Copy out every line of the data exactly.

═══ Supplied data

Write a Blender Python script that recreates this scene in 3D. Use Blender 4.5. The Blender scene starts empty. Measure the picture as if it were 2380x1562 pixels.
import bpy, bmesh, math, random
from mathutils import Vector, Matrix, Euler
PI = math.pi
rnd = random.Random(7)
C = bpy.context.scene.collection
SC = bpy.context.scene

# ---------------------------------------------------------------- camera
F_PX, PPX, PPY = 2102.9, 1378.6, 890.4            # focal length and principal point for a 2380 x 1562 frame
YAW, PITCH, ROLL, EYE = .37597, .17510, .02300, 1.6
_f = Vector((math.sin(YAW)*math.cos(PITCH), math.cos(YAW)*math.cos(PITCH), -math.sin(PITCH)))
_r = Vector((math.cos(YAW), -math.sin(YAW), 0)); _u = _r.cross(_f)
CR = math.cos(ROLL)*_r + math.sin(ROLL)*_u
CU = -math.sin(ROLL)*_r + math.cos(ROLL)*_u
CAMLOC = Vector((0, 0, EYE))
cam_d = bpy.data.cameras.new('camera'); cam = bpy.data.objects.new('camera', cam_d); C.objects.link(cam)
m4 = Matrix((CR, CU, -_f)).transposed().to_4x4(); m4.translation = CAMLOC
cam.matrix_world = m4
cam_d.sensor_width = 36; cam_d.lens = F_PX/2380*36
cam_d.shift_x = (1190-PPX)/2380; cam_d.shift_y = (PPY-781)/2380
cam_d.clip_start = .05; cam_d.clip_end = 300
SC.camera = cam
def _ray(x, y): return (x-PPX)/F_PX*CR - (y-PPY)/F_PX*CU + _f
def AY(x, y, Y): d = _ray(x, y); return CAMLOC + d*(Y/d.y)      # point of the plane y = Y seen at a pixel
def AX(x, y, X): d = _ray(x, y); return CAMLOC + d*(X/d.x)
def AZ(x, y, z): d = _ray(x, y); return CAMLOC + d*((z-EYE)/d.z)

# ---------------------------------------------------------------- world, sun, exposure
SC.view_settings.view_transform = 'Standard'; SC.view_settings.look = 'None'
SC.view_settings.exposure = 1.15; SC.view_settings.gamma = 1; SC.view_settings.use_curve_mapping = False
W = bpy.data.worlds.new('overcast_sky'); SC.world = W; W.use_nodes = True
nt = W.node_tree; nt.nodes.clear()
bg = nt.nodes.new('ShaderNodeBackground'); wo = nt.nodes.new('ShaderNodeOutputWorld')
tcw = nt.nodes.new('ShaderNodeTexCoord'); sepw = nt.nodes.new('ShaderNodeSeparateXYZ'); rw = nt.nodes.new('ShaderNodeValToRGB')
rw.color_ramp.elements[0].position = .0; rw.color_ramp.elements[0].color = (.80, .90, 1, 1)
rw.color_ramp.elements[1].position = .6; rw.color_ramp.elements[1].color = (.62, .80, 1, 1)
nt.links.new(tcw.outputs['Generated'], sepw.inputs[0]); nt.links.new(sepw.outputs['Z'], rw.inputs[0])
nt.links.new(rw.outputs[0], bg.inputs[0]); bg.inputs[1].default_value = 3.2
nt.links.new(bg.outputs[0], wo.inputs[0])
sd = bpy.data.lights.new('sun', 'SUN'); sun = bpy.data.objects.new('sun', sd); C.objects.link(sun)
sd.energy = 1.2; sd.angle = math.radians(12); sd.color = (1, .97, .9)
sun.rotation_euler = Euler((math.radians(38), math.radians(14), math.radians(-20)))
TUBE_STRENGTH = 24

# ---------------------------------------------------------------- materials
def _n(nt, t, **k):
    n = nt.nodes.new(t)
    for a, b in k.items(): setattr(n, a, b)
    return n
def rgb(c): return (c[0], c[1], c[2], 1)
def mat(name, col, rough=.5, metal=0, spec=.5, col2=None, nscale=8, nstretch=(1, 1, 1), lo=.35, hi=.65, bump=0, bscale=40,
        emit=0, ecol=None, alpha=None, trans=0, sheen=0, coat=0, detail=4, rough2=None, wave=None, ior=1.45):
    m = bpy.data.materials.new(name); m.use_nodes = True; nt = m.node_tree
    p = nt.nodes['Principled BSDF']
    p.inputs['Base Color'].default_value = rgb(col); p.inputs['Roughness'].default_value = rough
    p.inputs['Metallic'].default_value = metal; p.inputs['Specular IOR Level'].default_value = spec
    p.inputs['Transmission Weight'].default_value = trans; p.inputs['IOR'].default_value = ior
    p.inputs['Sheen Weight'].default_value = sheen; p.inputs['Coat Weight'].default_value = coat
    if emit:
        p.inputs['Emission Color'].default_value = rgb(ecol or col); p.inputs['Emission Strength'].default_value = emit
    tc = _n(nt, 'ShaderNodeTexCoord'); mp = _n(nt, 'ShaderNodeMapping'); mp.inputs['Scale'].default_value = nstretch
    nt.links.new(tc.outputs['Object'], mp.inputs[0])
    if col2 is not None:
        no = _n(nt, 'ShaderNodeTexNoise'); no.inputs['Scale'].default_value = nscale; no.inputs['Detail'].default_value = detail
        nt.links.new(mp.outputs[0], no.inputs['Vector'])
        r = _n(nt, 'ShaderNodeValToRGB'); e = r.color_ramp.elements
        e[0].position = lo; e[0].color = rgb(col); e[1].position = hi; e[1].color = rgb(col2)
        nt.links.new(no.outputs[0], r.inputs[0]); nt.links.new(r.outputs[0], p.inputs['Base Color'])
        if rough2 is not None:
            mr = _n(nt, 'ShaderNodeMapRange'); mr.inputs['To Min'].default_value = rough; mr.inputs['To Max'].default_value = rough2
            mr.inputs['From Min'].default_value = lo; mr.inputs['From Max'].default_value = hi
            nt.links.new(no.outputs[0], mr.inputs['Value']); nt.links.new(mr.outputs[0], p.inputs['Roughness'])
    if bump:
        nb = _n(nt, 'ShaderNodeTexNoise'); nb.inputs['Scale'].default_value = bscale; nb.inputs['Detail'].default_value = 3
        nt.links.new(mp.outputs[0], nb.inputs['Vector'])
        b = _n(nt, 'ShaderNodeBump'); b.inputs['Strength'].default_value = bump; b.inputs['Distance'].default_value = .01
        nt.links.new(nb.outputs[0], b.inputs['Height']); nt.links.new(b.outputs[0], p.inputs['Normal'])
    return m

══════

Solution for this task:
Write a Blender Python script that recreates this scene in 3D. Use Blender 4.5. The Blender scene starts empty. Measure the picture as if it were 2380x1562 pixels.
import bpy, bmesh, math, random
from mathutils import Vector, Matrix, Euler
PI = math.pi
rnd = random.Random(7)
C = bpy.context.scene.collection
SC = bpy.context.scene

# ---------------------------------------------------------------- camera
F_PX, PPX, PPY = 2102.9, 1378.6, 890.4            # focal length and principal point for a 2380 x 1562 frame
YAW, PITCH, ROLL, EYE = .37597, .17510, .02300, 1.6
_f = Vector((math.sin(YAW)*math.cos(PITCH), math.cos(YAW)*math.cos(PITCH), -math.sin(PITCH)))
_r = Vector((math.cos(YAW), -math.sin(YAW), 0)); _u = _r.cross(_f)
CR = math.cos(ROLL)*_r + math.sin(ROLL)*_u
CU = -math.sin(ROLL)*_r + math.cos(ROLL)*_u
CAMLOC = Vector((0, 0, EYE))
cam_d = bpy.data.cameras.new('camera'); cam = bpy.data.objects.new('camera', cam_d); C.objects.link(cam)
m4 = Matrix((CR, CU, -_f)).transposed().to_4x4(); m4.translation = CAMLOC
cam.matrix_world = m4
cam_d.sensor_width = 36; cam_d.lens = F_PX/2380*36
cam_d.shift_x = (1190-PPX)/2380; cam_d.shift_y = (PPY-781)/2380
cam_d.clip_start = .05; cam_d.clip_end = 300
SC.camera = cam
def _ray(x, y): return (x-PPX)/F_PX*CR - (y-PPY)/F_PX*CU + _f
def AY(x, y, Y): d = _ray(x, y); return CAMLOC + d*(Y/d.y)      # point of the plane y = Y seen at a pixel
def AX(x, y, X): d = _ray(x, y); return CAMLOC + d*(X/d.x)
def AZ(x, y, z): d = _ray(x, y); return CAMLOC + d*((z-EYE)/d.z)

# ---------------------------------------------------------------- world, sun, exposure
SC.view_settings.view_transform = 'Standard'; SC.view_settings.look = 'None'
SC.view_settings.exposure = 1.15; SC.view_settings.gamma = 1; SC.view_settings.use_curve_mapping = False
W = bpy.data.worlds.new('overcast_sky'); SC.world = W; W.use_nodes = True
nt = W.node_tree; nt.nodes.clear()
bg = nt.nodes.new('ShaderNodeBackground'); wo = nt.nodes.new('ShaderNodeOutputWorld')
tcw = nt.nodes.new('ShaderNodeTexCoord'); sepw = nt.nodes.new('ShaderNodeSeparateXYZ'); rw = nt.nodes.new('ShaderNodeValToRGB')
rw.color_ramp.elements[0].position = .0; rw.color_ramp.elements[0].color = (.80, .90, 1, 1)
rw.color_ramp.elements[1].position = .6; rw.color_ramp.elements[1].color = (.62, .80, 1, 1)
nt.links.new(tcw.outputs['Generated'], sepw.inputs[0]); nt.links.new(sepw.outputs['Z'], rw.inputs[0])
nt.links.new(rw.outputs[0], bg.inputs[0]); bg.inputs[1].default_value = 3.2
nt.links.new(bg.outputs[0], wo.inputs[0])
sd = bpy.data.lights.new('sun', 'SUN'); sun = bpy.data.objects.new('sun', sd); C.objects.link(sun)
sd.energy = 1.2; sd.angle = math.radians(12); sd.color = (1, .97, .9)
sun.rotation_euler = Euler((math.radians(38), math.radians(14), math.radians(-20)))
TUBE_STRENGTH = 24

# ---------------------------------------------------------------- materials
def _n(nt, t, **k):
    n = nt.nodes.new(t)
    for a, b in k.items(): setattr(n, a, b)
    return n
def rgb(c): return (c[0], c[1], c[2], 1)
def mat(name, col, rough=.5, metal=0, spec=.5, col2=None, nscale=8, nstretch=(1, 1, 1), lo=.35, hi=.65, bump=0, bscale=40,
        emit=0, ecol=None, alpha=None, trans=0, sheen=0, coat=0, detail=4, rough2=None, wave=None, ior=1.45):
    m = bpy.data.materials.new(name); m.use_nodes = True; nt = m.node_tree
    p = nt.nodes['Principled BSDF']
    p.inputs['Base Color'].default_value = rgb(col); p.inputs['Roughness'].default_value = rough
    p.inputs['Metallic'].default_value = metal; p.inputs['Specular IOR Level'].default_value = spec
    p.inputs['Transmission Weight'].default_value = trans; p.inputs['IOR'].default_value = ior
    p.inputs['Sheen Weight'].default_value = sheen; p.inputs['Coat Weight'].default_value = coat
    if emit:
        p.inputs['Emission Color'].default_value = rgb(ecol or col); p.inputs['Emission Strength'].default_value = emit
    tc = _n(nt, 'ShaderNodeTexCoord'); mp = _n(nt, 'ShaderNodeMapping'); mp.inputs['Scale'].default_value = nstretch
    nt.links.new(tc.outputs['Object'], mp.inputs[0])
    if col2 is not None:
        no = _n(nt, 'ShaderNodeTexNoise'); no.inputs['Scale'].default_value = nscale; no.inputs['Detail'].default_value = detail
        nt.links.new(mp.outputs[0], no.inputs['Vector'])
        r = _n(nt, 'ShaderNodeValToRGB'); e = r.color_ramp.elements
        e[0].position = lo; e[0].color = rgb(col); e[1].position = hi; e[1].color = rgb(col2)
        nt.links.new(no.outputs[0], r.inputs[0]); nt.links.new(r.outputs[0], p.inputs['Base Color'])
        if rough2 is not None:
            mr = _n(nt, 'ShaderNodeMapRange'); mr.inputs['To Min'].default_value = rough; mr.inputs['To Max'].default_value = rough2
            mr.inputs['From Min'].default_value = lo; mr.inputs['From Max'].default_value = hi
            nt.links.new(no.outputs[0], mr.inputs['Value']); nt.links.new(mr.outputs[0], p.inputs['Roughness'])
    if bump:
        nb = _n(nt, 'ShaderNodeTexNoise'); nb.inputs['Scale'].default_value = bscale; nb.inputs['Detail'].default_value = 3
        nt.links.new(mp.outputs[0], nb.inputs['Vector'])
        b = _n(nt, 'ShaderNodeBump'); b.inputs['Strength'].default_value = bump; b.inputs['Distance'].default_value = .01
        nt.links.new(nb.outputs[0], b.inputs['Height']); nt.links.new(b.outputs[0], p.inputs['Normal'])
    return m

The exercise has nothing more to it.